By Sumit Sarawgi, head of India at Oliver Wyman and a partner in the Communications, Media, and Technology Practice
Indian workers are embracing artificial intelligence. Eighty-six percent of Indians say they’re more efficient at work with AI, according to a recent 17-nation Oliver Wyman Forum survey.
That’s welcome news for the Indian government, which is investing heavily in local AI capabilities and attracting top talent to become a global AI hub. Education initiatives like the IndiaAI program are democratizing access to AI and offering courses designed for entry-level workers across sectors like manufacturing, services and agriculture.
But Indian workers are also among the most worried globally that AI will eliminate their positions, leading many to switch jobs and even fields. To keep India competitive, business and government need to prevent talented yet worried employees from leaving white-collar jobs they believe are at risk. Giving them confidence and fulfillment at work, offering a suite of holistic training, and enabling their AI success with digital infrastructure could help.
Address their concerns about job security
While Indians are enjoying AI’s productivity gains, 77% fear that AI could automate their roles — considerably higher than the global average of 56% — and they are more likely to believe AI will replace at least 50% of jobs in their department or division in the next one to two years.
That anxiety may be motivating Indian workers to protect themselves. They lead among other nationalities surveyed in networking, learning about AI, learning skills they believe are less likely to be automated, and switching to industries they think will be less impacted by AI. They also are more likely to look for another position because they are worried AI will eliminate their job or because they want a position that provides training that prepares them for the future.

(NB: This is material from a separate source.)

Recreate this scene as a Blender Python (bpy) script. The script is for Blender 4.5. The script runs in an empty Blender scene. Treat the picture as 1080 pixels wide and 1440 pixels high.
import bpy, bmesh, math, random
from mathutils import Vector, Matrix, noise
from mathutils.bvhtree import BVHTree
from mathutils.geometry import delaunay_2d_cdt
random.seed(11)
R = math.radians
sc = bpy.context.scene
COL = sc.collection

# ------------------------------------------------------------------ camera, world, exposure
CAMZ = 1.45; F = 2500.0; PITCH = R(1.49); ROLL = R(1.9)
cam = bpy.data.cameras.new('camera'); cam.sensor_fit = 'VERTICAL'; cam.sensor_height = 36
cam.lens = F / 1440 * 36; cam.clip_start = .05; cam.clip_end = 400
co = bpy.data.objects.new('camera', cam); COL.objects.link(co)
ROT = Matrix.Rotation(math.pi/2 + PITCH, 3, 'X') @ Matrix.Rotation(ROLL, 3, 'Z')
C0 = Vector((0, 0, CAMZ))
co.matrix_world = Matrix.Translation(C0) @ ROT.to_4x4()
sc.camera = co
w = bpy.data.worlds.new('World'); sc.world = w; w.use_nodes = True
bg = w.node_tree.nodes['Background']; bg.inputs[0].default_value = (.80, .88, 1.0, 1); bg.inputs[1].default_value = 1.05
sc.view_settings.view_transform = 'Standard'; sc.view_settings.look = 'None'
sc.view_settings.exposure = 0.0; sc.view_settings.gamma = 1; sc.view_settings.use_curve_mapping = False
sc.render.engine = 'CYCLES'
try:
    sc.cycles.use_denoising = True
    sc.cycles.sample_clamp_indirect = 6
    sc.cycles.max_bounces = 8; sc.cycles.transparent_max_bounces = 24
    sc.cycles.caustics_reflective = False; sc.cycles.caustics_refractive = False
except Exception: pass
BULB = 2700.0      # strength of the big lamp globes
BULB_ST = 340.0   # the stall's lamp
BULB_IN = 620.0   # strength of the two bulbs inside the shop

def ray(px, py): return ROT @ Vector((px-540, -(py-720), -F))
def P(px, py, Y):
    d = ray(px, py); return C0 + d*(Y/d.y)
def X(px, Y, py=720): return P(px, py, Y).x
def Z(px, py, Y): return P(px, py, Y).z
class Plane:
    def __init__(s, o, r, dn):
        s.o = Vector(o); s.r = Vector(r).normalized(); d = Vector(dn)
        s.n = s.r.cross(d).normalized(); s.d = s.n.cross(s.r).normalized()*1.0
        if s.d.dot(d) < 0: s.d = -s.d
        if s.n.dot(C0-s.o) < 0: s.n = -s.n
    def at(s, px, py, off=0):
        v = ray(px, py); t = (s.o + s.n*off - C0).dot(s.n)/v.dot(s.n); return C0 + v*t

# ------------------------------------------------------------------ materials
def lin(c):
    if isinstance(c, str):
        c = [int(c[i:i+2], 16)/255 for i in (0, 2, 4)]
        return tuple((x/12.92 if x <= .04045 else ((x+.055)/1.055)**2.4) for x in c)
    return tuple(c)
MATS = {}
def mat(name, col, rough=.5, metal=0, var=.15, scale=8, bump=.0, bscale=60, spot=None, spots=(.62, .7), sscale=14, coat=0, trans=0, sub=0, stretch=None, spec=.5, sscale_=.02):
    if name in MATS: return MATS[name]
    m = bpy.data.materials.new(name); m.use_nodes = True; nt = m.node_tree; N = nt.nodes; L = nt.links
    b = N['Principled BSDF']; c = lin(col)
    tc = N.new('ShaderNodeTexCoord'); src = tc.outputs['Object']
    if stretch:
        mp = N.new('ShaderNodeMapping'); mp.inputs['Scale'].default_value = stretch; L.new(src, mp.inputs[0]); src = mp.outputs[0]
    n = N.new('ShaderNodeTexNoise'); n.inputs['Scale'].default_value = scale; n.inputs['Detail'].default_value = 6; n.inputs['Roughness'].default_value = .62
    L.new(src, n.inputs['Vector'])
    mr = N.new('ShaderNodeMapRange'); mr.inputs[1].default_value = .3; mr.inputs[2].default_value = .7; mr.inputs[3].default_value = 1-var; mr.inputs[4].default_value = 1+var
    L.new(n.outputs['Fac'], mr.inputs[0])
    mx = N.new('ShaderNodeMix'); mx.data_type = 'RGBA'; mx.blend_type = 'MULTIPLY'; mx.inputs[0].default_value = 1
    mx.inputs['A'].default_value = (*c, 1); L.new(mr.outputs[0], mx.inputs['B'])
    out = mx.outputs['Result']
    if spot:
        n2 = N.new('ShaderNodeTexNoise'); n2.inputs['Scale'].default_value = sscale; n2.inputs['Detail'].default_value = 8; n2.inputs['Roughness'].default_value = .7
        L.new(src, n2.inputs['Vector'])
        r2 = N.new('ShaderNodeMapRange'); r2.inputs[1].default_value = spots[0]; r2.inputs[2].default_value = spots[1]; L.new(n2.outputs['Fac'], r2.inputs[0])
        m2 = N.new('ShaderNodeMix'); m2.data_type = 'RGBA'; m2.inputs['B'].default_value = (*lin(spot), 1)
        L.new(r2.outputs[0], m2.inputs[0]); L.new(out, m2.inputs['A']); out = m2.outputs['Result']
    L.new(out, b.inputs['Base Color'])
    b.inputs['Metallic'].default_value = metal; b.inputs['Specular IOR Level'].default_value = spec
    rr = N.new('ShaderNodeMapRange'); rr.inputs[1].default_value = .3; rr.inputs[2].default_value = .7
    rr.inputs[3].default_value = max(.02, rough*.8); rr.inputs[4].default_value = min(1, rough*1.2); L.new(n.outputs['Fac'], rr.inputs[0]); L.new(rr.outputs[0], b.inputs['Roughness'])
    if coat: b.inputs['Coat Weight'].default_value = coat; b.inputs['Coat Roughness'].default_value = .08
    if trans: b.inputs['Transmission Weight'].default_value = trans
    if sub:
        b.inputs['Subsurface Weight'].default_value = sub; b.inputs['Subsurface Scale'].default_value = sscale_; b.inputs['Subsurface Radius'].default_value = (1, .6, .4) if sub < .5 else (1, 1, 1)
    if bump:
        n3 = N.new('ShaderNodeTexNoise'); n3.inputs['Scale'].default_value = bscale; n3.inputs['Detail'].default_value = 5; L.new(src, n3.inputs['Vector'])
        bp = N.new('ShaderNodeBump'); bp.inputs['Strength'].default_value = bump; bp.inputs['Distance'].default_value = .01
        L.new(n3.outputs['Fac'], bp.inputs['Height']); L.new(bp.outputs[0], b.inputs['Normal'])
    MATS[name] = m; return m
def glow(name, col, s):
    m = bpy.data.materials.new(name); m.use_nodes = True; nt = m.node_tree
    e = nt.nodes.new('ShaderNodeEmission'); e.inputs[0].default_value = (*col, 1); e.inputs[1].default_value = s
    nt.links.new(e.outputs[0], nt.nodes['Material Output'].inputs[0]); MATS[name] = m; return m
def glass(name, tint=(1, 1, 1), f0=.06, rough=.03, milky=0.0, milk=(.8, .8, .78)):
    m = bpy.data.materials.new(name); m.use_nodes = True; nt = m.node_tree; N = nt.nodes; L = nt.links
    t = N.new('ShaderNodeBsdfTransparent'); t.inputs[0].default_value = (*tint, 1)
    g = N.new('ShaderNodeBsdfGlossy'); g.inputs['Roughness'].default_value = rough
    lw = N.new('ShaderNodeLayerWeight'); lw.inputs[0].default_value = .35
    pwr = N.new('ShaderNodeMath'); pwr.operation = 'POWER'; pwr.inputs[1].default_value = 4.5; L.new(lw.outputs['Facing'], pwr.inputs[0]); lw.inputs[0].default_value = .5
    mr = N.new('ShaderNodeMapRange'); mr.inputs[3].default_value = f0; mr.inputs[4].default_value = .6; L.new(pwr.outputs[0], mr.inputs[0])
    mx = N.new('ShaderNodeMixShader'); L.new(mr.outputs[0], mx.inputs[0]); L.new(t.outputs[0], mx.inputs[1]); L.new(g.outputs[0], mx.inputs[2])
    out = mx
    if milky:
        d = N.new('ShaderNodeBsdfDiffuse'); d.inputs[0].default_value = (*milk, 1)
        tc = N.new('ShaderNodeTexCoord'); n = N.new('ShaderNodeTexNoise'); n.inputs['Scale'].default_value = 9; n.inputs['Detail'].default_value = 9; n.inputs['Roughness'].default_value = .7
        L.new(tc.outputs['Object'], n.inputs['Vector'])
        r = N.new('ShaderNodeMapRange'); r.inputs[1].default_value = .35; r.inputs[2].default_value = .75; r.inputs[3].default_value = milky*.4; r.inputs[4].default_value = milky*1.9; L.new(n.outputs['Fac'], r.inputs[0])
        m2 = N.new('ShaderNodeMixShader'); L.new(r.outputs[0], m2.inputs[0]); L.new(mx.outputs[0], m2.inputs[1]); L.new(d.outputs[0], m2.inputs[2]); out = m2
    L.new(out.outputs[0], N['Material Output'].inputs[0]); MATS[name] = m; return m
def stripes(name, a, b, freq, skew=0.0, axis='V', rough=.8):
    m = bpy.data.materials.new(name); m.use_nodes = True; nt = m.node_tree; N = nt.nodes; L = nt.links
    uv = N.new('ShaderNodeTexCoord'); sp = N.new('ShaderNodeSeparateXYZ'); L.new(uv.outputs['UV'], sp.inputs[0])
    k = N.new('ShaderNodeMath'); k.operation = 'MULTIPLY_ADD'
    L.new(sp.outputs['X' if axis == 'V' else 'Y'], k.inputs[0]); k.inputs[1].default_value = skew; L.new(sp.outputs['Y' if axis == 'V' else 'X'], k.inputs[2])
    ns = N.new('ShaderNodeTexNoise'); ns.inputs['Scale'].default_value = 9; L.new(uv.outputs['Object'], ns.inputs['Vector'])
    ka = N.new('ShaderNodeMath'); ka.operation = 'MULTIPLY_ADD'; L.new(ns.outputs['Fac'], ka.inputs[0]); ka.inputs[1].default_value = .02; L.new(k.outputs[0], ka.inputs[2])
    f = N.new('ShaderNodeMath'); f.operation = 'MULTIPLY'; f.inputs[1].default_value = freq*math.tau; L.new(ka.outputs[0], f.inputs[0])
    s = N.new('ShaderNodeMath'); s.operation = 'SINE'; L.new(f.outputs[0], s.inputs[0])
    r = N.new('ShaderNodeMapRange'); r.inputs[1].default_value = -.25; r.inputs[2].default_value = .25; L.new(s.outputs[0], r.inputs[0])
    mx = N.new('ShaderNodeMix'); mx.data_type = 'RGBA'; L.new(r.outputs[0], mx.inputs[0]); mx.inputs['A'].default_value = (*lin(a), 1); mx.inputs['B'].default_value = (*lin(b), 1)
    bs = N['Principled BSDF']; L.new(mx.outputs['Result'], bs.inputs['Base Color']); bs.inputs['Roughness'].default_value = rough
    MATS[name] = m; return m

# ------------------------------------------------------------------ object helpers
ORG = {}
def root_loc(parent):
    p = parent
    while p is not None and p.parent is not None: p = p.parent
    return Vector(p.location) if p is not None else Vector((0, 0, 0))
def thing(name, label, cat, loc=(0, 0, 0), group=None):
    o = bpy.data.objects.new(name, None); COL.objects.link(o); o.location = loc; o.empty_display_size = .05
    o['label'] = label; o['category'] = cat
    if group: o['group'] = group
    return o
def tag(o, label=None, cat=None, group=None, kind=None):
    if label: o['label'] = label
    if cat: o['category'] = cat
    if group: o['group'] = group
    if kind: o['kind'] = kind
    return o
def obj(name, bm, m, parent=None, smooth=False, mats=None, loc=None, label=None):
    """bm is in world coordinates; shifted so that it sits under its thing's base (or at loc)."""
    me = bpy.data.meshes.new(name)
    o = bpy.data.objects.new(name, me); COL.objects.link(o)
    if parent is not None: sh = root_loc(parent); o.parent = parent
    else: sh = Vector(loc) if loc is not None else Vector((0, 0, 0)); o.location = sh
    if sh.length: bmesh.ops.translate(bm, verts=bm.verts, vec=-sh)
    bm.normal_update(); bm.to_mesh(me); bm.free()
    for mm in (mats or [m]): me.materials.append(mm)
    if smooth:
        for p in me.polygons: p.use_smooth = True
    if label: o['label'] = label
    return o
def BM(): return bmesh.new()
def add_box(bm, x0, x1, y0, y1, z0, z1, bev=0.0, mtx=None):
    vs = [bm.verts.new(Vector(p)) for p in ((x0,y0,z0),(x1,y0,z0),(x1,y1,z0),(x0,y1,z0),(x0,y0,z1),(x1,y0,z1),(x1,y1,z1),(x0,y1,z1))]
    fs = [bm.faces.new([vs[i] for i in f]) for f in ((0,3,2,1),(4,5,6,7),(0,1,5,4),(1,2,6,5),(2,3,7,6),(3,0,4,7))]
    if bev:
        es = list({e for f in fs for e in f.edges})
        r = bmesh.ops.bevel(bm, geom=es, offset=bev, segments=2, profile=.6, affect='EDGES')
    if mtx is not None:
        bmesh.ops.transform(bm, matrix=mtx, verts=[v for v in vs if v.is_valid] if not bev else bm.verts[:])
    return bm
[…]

Making employees feel fulfilled could help soothe that anxiety while addressing a global workplace crisis, with fulfillment ranking second as a workplace necessity — rising from 8th place in 2023 — according to a new report on changing global consumer sentiment since 2020. Employers that treat employees as collaborators in AI deployment can perhaps both retain and offer a stronger sense of work gratification.
Invest in holistic training programs – Not just AI-related upskillings
Overall, global demand for training and development has doubled since 2021 across every generation. That makes it a top-three workplace priority for workers, tied with work-life balance and just behind pay. Workers at AI-leading firms — defined as the 17% of companies with revenues of $1 billion or more that reported revenue or cost improvements of more than 10% from AI initiatives — are nearly twice as likely to have received formal AI training and to use AI tools for skill development, and nearly three times more likely to understand AI agents and their applications, according to a separate report.
These employees are nearly three times more likely to believe strongly in their company’s future and are nearly twice as likely to feel their jobs are secure during AI transitions. This creates a self-reinforcing cycle: Engaged employees drive better AI outcomes, which builds more confidence. Employees become advocates for their companies, helping to attract like-minded professionals while reducing turnover costs that plague organizations struggling with AI adoption.
India’s workforce is hungry for new skills, reporting above average rates in believing that skills across the spectrum — from creative thinking and leadership to motivation, empathy, talent management, AI, and analytical thinking — will be important to have in the next five years amid AI disruption. Business should provide training that develops soft skills and find ways to operationalize this knowledge in day-to-day business activities.
Invest in digital readiness for macro-level productivity gains
AI implementation is translating to productivity gains for many Indian workers. Sixty-one percent of Indians say they use time saved by AI to complete other tasks that were previously on hold, while 38% are pursuing additional projects at work unrelated to their primary responsibilities. And nearly half of workers say they are using time gained to devote themselves to new learning and development opportunities.
Yet while small-scale productivity gains are tangible, macro-level impact across organizations remains subdued. Many organizations globally are in the build-up phase of AI’s productivity J-curve — the period in which a general-purpose technology demands huge investments before it can deliver broad returns. Businesses that spent the last decade modernizing their infrastructure and workflows will see productivity gains faster and outpace those with legacy systems and unprepared workers.
Investing wisely in digital readiness is imperative for any firm looking to keep AI-talented workers. Frequent AI users are leaving rather than waiting for employers to catch up: Those using AI at least three times weekly are three times likelier to be job hunting. Firms delaying those preparations will discover that when automation becomes affordable, they lack both the systems and the workforce ready to use it.
Fortunately for India, many are already investing heavily in AI. Private AI investment in the country has surged since 2021, eclipsing $7 billion, according to recent research, and nearly 90% of new Indian startups in 2024 used AI in their products and services.
The pieces are in place for India to seize the AI opportunity. But business leaders and employees need one another to make it happen.